I just got back home from a vacation with a dozen friends at a house in a remote location. While there, largely disconnected from the internet, a piece of news leaked into our bubble—someone in our group who is not a U.S. citizen had been doxxed by a right-wing Israeli website often crosschecked by the Trump administration, threatening our friend’s ability to reenter the United States for the foreseeable future.
The moment was jarring—not only because we all felt horrible for our friend, but because we’d, via travel, created a kind of walled world in which these things weren’t supposed to be thought about. That’s the point of vacation—to experience the world as if it’s not the world; to experience it as if its problems do not exist.
On my flight back, a friend at a rave in the woods of France told me several people around him, most from the Middle East, had begun crying at the news that the U.S. had illegally begun bombing Iran. “That’s why we’re here, doing drugs,” one of them said to my friend. To ward off the reality of the world. But eventually, the world intrudes. There’s only so much wall-building you can do.
As I landed, I thought my reentry to reality would be harsher—that I’d feel overwhelmed by the walls coming down. I thought that going back to my daily routine in the United States and all its stresses and stupidities and aggressions would fill me with a sense of dread.
But then I opened Instagram, and Twitter, and various websites meant to distract people from anything important. I didn’t need to be away from home to build a bubble, I realized. Much of our current infrastructure is engineered with this purpose—to bubblefy us, to keep us ensconced in an unreality so that the real reality outside of the bubble feels ever more distant, and even itself unreal.

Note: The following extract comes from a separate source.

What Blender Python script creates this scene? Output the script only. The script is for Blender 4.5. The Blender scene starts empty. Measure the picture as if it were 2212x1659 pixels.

It’s a strange contradiction, though not a coincidence, that as our world becomes progressively more connected, both in theoretically benign ways (air travel, the internet) and in more obviously harmful ones (imperialism, war), we become progressively more bubblefied, constantly searching for ways to remove ourselves from what’s exceedingly obvious (that the world is bad) and replace it with distraction, or a false reality all our own.